The weather forecasts predicted a lot of wind; the night before, a storm and thousands of lightning strikes had left us isolated. The river had grown too high, and it was not possible to cross it again. There was no way for me to warn the guests! In those territories there is very little telephone signal. We would have to predict the weather and communicate differently, rethink who our guests were. It is said in the Andean cultures, that when the body of the spider changes to blue, it announces rain. The meteorological-spiders, the weather inscribed in the clouds; it was other signs, for another kind of take-off, which we were looking for. We were looking for a truce, a time with no cell phone signal, but with other links, connecting us differently. In this region, you thank Mother Earth as part of the family, and so the ritual continued, with a confidence that I was mindful not to lose again.

From the experience gained in the previous weeks, and the previous decades, I knew that if we did not take off within the next 30 minutes, it would be impossible. I decided to ask everyone to start heading towards the launching site, and that’s when I realised what a tide of people we were. It looked like a procession and the calm of walking on this white canvas began to strengthen me.

Before, the quena was not heard due to the wind; now we could hear it loud and clear. The wind had calmed down and the music was beginning to fill us with hope. Tata Inti, Father Sun, was shining on the horizon like never before. I was slowly realising, at an ever-increasing pace, that maybe it was indeed going to happen.

I was trying to control my emotions, while remembering what my mom was also probably thinking of: 10 years before, in a situation akin to this one, she saw me fall from a similar flying sculpture. It resulted in a broken back, two operations and over 12 screws in my spine. But this time it should be different. The experience healed us. Now we were much more prepared. Aerocene Pacha embodied 20 years of collective research and design, resulting in a safe vehicle, a sculpture, an aircraft that was still experimental but respected all precautions and certifications required by international organisations and controls. Nevertheless, Leticia was the only professional pilot in Argentina who accepted the challenge; she would be the first woman to fly only with the sun and the air, without burners, solar panels, helium or lithium.

Once at the launch site, the sculpture, specially made of black fabric to absorb the sun’s heat, started to slowly inflate. Aerocene Pacha, impassive, was heating up and every second I thought, “let it rise, let the sun warm the air, before the wind gets too strong again and it doesn’t allow us to take off”.

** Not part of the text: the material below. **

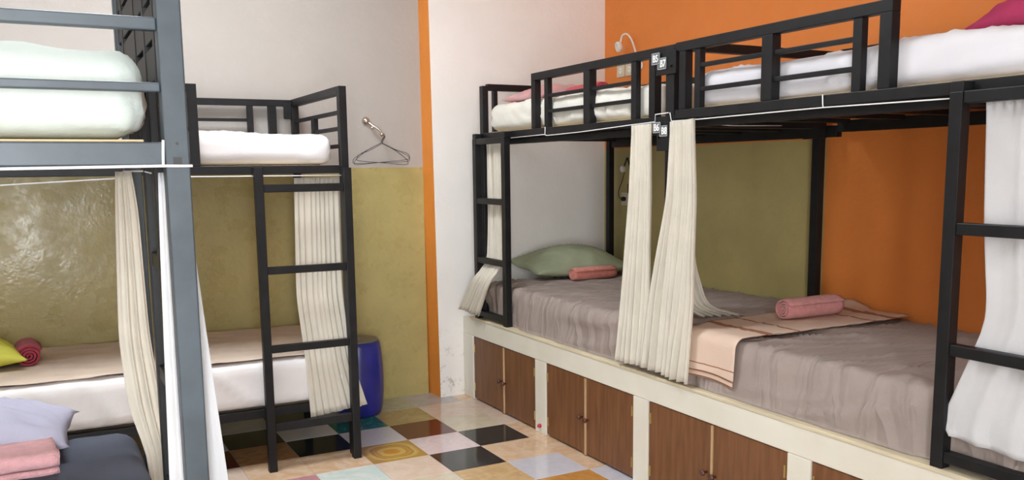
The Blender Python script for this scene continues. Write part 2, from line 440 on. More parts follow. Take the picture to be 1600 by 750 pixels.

But slowly, silently, called by the sun, Leticia started to walk at the speed of the wind. Step by step she was losing gravity, lifting off of our shoulders, into the ocean of air. She would slowly start to rise…and then come back down, but her steps were getting increasingly longer. At first, she would float just 10 centimetres above the ground, then 1 metre, 10 metres, until she reached an altitude of 176 metres and floated a distance of 1.7 kilometres for 21 minutes.

Tears and more emotion…”Go, Leticia. Go!”.

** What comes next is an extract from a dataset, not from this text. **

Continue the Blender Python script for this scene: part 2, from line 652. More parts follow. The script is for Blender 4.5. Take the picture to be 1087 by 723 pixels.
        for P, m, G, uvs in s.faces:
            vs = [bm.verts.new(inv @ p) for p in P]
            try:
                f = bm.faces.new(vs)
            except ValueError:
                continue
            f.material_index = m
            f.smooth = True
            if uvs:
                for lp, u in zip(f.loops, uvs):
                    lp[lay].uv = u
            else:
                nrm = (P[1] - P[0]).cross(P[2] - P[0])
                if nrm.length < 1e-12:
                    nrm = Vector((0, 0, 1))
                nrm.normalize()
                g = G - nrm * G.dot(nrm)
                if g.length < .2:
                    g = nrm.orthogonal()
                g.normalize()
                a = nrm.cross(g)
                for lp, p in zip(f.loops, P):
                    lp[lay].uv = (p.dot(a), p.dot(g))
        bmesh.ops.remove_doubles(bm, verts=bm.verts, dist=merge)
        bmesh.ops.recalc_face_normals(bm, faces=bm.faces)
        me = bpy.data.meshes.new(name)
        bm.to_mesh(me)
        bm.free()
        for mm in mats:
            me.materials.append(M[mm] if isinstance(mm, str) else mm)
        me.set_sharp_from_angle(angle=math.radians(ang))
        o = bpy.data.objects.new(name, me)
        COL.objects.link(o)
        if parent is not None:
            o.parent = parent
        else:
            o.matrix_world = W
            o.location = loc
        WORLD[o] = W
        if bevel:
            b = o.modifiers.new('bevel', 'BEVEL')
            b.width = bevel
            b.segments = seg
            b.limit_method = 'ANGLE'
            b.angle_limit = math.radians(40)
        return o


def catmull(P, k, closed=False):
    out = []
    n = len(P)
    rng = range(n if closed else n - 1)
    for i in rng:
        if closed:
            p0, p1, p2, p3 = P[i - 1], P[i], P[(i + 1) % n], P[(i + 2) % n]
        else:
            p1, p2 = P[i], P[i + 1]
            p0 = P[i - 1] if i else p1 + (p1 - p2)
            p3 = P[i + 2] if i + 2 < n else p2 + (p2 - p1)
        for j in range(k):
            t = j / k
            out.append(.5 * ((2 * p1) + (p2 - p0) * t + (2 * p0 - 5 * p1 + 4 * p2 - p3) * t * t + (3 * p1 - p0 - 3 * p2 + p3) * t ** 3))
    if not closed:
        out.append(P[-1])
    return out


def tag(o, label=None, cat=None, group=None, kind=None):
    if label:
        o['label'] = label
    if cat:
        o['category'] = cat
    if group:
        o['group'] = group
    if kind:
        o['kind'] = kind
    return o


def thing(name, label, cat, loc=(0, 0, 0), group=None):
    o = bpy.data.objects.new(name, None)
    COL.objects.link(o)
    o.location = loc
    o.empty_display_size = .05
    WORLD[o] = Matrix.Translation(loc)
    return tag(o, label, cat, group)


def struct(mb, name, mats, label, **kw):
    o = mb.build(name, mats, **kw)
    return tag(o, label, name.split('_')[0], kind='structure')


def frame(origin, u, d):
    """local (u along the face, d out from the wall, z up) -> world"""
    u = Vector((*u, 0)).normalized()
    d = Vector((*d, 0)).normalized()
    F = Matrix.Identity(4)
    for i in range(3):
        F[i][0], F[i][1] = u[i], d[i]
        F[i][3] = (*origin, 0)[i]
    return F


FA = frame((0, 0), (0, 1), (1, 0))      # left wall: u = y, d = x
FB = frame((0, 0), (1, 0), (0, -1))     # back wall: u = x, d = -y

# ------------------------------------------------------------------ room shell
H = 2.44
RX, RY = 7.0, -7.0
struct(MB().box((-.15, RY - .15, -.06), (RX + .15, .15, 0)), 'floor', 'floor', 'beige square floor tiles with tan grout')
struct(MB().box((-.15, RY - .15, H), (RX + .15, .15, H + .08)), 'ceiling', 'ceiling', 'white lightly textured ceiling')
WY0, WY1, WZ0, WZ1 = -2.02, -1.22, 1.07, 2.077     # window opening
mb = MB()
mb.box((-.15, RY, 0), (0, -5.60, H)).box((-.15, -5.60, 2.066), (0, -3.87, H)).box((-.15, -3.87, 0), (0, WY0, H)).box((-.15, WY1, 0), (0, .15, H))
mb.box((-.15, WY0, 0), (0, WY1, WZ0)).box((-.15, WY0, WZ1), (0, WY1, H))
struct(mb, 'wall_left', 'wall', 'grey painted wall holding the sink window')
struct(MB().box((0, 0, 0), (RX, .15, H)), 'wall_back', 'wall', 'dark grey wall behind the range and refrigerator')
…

As the sculpture turned in the air, another message was made visible, maybe the most important one: “Water and life are worth more than lithium” was written in giant letters on the sculpture. This is the message of the indigenous communities who live in the surroundings of the Salinas Grandes and Laguna de Guayatayoc basin. Their struggle against lithium mining is a fight against a green energy transition occurring in the North, which is being primarily paid for by the peoples of the South. Their message stands for a different dream…

And so it was that Aerocene Pacha rose into the sky. We followed her incredulous, relieved, hopeful, in a shared magical moment.

After landing, we returned to ‘base’, walking again the 3 km that we had inadvertently moved
accompanying Aerocene Pacha. Exhausted, with muddy feet, we met again, full of emotion, with all those who had not been able to follow Leticia due to the distance and the heat.

It wasn’t Andean music we heard now; the rhythms were different as crowds of teenagers from Salta, Jujuy and Tucumán danced and sang in Korean. The BTS fans had arrived, celebrating with perfect choreographies and synchronised dance steps. Was this the same planet we were on before takeoff? 100 metres away, indigenous people, among coplas, locro and empanadas, were lifting more banners denouncing the extraction of lithium, flying other aerosolar sculptures while Leticia received congratulations.

Had we just witnessed other possible futures? Was this, perhaps, part of the revolution that Maristella Svampa was calling for: feminist and ecological, collective, plural, and collaborative? Away from the patriarchal dream of colonising space, floating in the ocean air, we drifted with the rivers of the wind, united by solidarity. Quietly, slowly, without explosions or burners, Leticia took a small step in the air that could be a giant step for this planet Earth and its climate. It was a cosmic flight that took us far beyond the moon.